• [RAW DATA]
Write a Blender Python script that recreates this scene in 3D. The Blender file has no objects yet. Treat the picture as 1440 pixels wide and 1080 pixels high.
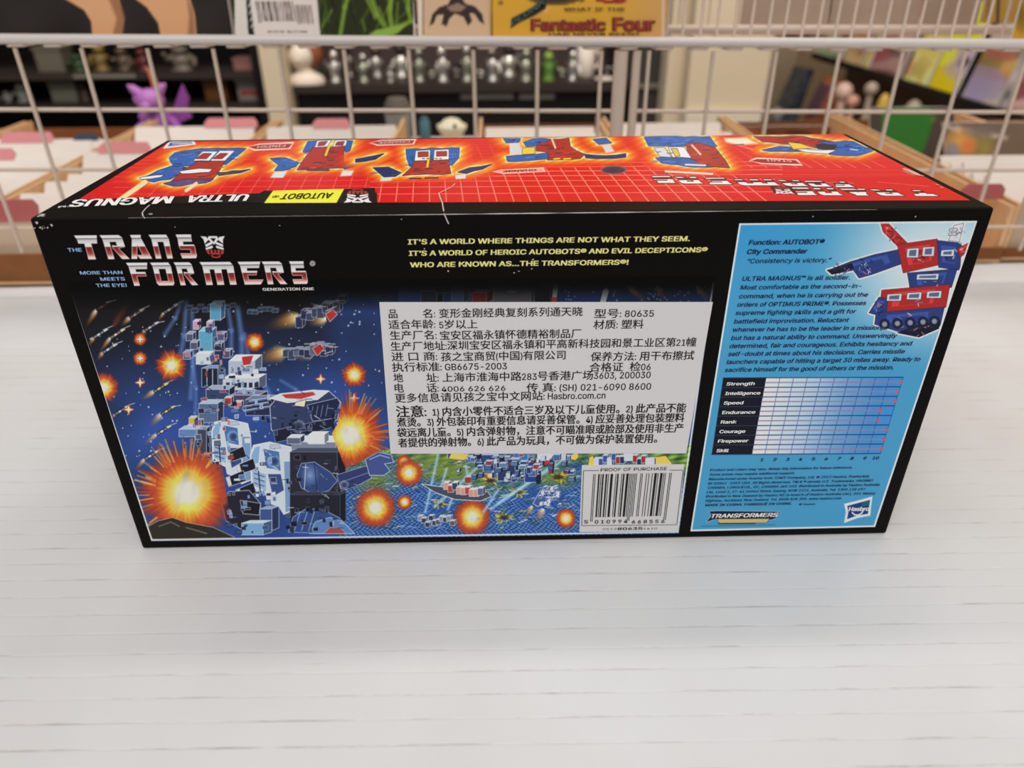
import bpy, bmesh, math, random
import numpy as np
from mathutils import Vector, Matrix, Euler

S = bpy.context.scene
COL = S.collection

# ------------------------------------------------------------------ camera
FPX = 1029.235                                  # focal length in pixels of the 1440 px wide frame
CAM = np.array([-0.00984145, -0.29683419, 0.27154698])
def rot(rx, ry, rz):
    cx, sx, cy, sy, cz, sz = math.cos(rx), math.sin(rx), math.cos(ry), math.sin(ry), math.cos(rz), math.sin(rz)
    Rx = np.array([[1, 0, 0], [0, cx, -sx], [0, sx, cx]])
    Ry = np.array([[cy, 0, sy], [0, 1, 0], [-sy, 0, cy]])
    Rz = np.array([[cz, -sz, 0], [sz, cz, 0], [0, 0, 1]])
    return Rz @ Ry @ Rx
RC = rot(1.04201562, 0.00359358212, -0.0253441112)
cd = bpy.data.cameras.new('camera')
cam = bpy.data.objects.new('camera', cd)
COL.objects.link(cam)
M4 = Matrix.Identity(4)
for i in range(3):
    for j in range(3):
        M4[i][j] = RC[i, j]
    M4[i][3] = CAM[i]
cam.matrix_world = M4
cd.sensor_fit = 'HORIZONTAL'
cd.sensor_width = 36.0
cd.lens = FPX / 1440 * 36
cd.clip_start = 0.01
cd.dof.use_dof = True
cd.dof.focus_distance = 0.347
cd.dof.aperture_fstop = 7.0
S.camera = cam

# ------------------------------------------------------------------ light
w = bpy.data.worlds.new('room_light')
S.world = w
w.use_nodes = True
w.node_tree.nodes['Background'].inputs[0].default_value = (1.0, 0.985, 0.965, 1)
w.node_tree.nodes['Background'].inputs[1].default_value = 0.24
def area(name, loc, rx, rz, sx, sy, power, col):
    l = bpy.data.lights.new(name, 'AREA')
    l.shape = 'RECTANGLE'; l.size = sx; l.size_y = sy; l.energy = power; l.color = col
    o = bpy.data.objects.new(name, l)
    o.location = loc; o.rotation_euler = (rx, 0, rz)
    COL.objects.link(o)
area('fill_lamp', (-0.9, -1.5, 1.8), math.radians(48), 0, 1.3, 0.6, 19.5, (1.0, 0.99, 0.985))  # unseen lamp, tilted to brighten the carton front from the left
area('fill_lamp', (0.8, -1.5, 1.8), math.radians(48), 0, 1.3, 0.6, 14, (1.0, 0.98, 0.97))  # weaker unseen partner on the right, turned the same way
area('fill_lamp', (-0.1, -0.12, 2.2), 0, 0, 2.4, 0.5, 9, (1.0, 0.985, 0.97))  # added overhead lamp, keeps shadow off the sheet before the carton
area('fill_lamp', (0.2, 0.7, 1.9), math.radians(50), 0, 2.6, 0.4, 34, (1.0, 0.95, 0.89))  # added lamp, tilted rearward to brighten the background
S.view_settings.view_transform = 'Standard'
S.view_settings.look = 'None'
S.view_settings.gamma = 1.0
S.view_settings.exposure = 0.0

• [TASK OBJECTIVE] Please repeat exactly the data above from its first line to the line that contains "S.camera = cam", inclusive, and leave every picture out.

• [TASK SOLUTION]
Write a Blender Python script that recreates this scene in 3D. The Blender file has no objects yet. Treat the picture as 1440 pixels wide and 1080 pixels high.
import bpy, bmesh, math, random
import numpy as np
from mathutils import Vector, Matrix, Euler

S = bpy.context.scene
COL = S.collection

# ------------------------------------------------------------------ camera
FPX = 1029.235                                  # focal length in pixels of the 1440 px wide frame
CAM = np.array([-0.00984145, -0.29683419, 0.27154698])
def rot(rx, ry, rz):
    cx, sx, cy, sy, cz, sz = math.cos(rx), math.sin(rx), math.cos(ry), math.sin(ry), math.cos(rz), math.sin(rz)
    Rx = np.array([[1, 0, 0], [0, cx, -sx], [0, sx, cx]])
    Ry = np.array([[cy, 0, sy], [0, 1, 0], [-sy, 0, cy]])
    Rz = np.array([[cz, -sz, 0], [sz, cz, 0], [0, 0, 1]])
    return Rz @ Ry @ Rx
RC = rot(1.04201562, 0.00359358212, -0.0253441112)
cd = bpy.data.cameras.new('camera')
cam = bpy.data.objects.new('camera', cd)
COL.objects.link(cam)
M4 = Matrix.Identity(4)
for i in range(3):
    for j in range(3):
        M4[i][j] = RC[i, j]
    M4[i][3] = CAM[i]
cam.matrix_world = M4
cd.sensor_fit = 'HORIZONTAL'
cd.sensor_width = 36.0
cd.lens = FPX / 1440 * 36
cd.clip_start = 0.01
cd.dof.use_dof = True
cd.dof.focus_distance = 0.347
cd.dof.aperture_fstop = 7.0
S.camera = cam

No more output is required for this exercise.